=== Stated goal ===
Leave out the images; return the rest of the data exactly.

=== Source data ===
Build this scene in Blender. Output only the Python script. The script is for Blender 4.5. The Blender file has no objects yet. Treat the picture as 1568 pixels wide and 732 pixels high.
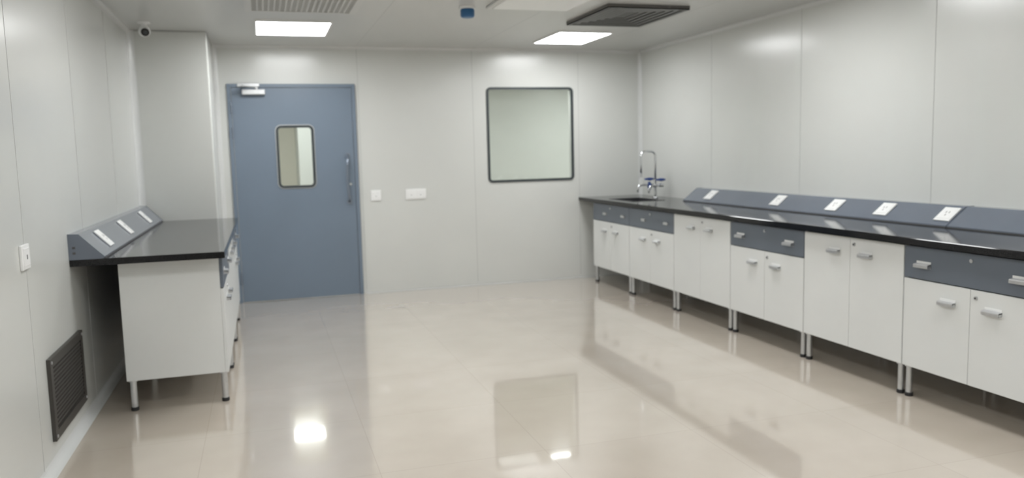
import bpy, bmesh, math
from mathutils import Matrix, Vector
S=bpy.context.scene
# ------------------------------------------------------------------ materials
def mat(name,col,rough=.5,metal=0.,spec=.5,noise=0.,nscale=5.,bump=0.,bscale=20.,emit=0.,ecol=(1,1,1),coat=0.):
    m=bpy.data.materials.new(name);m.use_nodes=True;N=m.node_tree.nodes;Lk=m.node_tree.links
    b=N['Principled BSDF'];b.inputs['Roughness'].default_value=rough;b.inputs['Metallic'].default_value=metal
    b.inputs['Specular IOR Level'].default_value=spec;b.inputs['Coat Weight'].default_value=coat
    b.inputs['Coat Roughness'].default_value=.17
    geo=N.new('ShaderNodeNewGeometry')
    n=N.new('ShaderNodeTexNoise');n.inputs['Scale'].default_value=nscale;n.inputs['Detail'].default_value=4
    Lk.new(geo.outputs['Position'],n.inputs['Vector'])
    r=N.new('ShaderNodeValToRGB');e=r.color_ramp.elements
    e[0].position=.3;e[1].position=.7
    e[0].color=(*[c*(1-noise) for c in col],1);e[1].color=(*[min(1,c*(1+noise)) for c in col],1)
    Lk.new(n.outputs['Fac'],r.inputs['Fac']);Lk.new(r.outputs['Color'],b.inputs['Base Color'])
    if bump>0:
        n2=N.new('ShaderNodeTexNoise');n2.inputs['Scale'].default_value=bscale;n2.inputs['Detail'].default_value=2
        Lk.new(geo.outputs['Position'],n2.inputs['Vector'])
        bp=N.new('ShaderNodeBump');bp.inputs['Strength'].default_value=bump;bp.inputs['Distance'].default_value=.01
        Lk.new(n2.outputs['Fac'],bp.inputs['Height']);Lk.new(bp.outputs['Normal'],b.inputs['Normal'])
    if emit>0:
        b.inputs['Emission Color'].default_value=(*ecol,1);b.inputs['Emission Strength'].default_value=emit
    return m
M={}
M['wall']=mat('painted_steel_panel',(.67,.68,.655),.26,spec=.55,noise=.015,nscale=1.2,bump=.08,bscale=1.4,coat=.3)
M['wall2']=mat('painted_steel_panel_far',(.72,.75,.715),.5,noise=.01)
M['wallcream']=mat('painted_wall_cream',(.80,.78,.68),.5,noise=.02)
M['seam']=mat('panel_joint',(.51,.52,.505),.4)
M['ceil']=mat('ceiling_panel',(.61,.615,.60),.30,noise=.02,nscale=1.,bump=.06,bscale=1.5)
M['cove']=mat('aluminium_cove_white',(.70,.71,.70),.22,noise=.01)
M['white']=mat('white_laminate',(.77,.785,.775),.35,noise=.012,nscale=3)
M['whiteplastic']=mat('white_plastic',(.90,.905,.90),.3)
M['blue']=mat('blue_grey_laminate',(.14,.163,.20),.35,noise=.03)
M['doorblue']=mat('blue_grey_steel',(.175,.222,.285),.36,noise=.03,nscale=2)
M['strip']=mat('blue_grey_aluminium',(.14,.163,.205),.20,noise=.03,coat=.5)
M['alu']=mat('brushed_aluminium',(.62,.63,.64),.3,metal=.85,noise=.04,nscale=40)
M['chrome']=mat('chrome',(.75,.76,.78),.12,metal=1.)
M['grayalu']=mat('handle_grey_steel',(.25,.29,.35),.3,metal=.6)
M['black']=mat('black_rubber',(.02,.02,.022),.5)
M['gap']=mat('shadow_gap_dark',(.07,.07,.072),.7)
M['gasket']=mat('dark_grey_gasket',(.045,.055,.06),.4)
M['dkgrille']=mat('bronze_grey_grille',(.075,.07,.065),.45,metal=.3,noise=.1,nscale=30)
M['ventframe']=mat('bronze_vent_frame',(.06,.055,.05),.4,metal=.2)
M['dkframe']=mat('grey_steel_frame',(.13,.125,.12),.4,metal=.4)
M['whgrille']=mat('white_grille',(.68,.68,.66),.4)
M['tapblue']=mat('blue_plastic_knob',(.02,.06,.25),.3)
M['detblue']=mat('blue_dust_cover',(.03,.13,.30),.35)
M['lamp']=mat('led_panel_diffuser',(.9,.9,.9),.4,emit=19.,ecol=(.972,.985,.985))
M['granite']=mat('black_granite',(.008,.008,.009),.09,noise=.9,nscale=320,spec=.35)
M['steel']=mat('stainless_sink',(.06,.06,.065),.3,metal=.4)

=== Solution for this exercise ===
Build this scene in Blender. Output only the Python script. The script is for Blender 4.5. The Blender file has no objects yet. Treat the picture as 1568 pixels wide and 732 pixels high.
import bpy, bmesh, math
from mathutils import Matrix, Vector
S=bpy.context.scene
# ------------------------------------------------------------------ materials
def mat(name,col,rough=.5,metal=0.,spec=.5,noise=0.,nscale=5.,bump=0.,bscale=20.,emit=0.,ecol=(1,1,1),coat=0.):
    m=bpy.data.materials.new(name);m.use_nodes=True;N=m.node_tree.nodes;Lk=m.node_tree.links
    b=N['Principled BSDF'];b.inputs['Roughness'].default_value=rough;b.inputs['Metallic'].default_value=metal
    b.inputs['Specular IOR Level'].default_value=spec;b.inputs['Coat Weight'].default_value=coat
    b.inputs['Coat Roughness'].default_value=.17
    geo=N.new('ShaderNodeNewGeometry')
    n=N.new('ShaderNodeTexNoise');n.inputs['Scale'].default_value=nscale;n.inputs['Detail'].default_value=4
    Lk.new(geo.outputs['Position'],n.inputs['Vector'])
    r=N.new('ShaderNodeValToRGB');e=r.color_ramp.elements
    e[0].position=.3;e[1].position=.7
    e[0].color=(*[c*(1-noise) for c in col],1);e[1].color=(*[min(1,c*(1+noise)) for c in col],1)
    Lk.new(n.outputs['Fac'],r.inputs['Fac']);Lk.new(r.outputs['Color'],b.inputs['Base Color'])
    if bump>0:
        n2=N.new('ShaderNodeTexNoise');n2.inputs['Scale'].default_value=bscale;n2.inputs['Detail'].default_value=2
        Lk.new(geo.outputs['Position'],n2.inputs['Vector'])
        bp=N.new('ShaderNodeBump');bp.inputs['Strength'].default_value=bump;bp.inputs['Distance'].default_value=.01
        Lk.new(n2.outputs['Fac'],bp.inputs['Height']);Lk.new(bp.outputs['Normal'],b.inputs['Normal'])
    if emit>0:
        b.inputs['Emission Color'].default_value=(*ecol,1);b.inputs['Emission Strength'].default_value=emit
    return m
M={}
M['wall']=mat('painted_steel_panel',(.67,.68,.655),.26,spec=.55,noise=.015,nscale=1.2,bump=.08,bscale=1.4,coat=.3)
M['wall2']=mat('painted_steel_panel_far',(.72,.75,.715),.5,noise=.01)
M['wallcream']=mat('painted_wall_cream',(.80,.78,.68),.5,noise=.02)
M['seam']=mat('panel_joint',(.51,.52,.505),.4)
M['ceil']=mat('ceiling_panel',(.61,.615,.60),.30,noise=.02,nscale=1.,bump=.06,bscale=1.5)
M['cove']=mat('aluminium_cove_white',(.70,.71,.70),.22,noise=.01)
M['white']=mat('white_laminate',(.77,.785,.775),.35,noise=.012,nscale=3)
M['whiteplastic']=mat('white_plastic',(.90,.905,.90),.3)
M['blue']=mat('blue_grey_laminate',(.14,.163,.20),.35,noise=.03)
M['doorblue']=mat('blue_grey_steel',(.175,.222,.285),.36,noise=.03,nscale=2)
M['strip']=mat('blue_grey_aluminium',(.14,.163,.205),.20,noise=.03,coat=.5)
M['alu']=mat('brushed_aluminium',(.62,.63,.64),.3,metal=.85,noise=.04,nscale=40)
M['chrome']=mat('chrome',(.75,.76,.78),.12,metal=1.)
M['grayalu']=mat('handle_grey_steel',(.25,.29,.35),.3,metal=.6)
M['black']=mat('black_rubber',(.02,.02,.022),.5)
M['gap']=mat('shadow_gap_dark',(.07,.07,.072),.7)
M['gasket']=mat('dark_grey_gasket',(.045,.055,.06),.4)
M['dkgrille']=mat('bronze_grey_grille',(.075,.07,.065),.45,metal=.3,noise=.1,nscale=30)
M['ventframe']=mat('bronze_vent_frame',(.06,.055,.05),.4,metal=.2)
M['dkframe']=mat('grey_steel_frame',(.13,.125,.12),.4,metal=.4)
M['whgrille']=mat('white_grille',(.68,.68,.66),.4)
M['tapblue']=mat('blue_plastic_knob',(.02,.06,.25),.3)
M['detblue']=mat('blue_dust_cover',(.03,.13,.30),.35)
M['lamp']=mat('led_panel_diffuser',(.9,.9,.9),.4,emit=19.,ecol=(.972,.985,.985))
M['granite']=mat('black_granite',(.008,.008,.009),.09,noise=.9,nscale=320,spec=.35)
M['steel']=mat('stainless_sink',(.06,.06,.065),.3,metal=.4)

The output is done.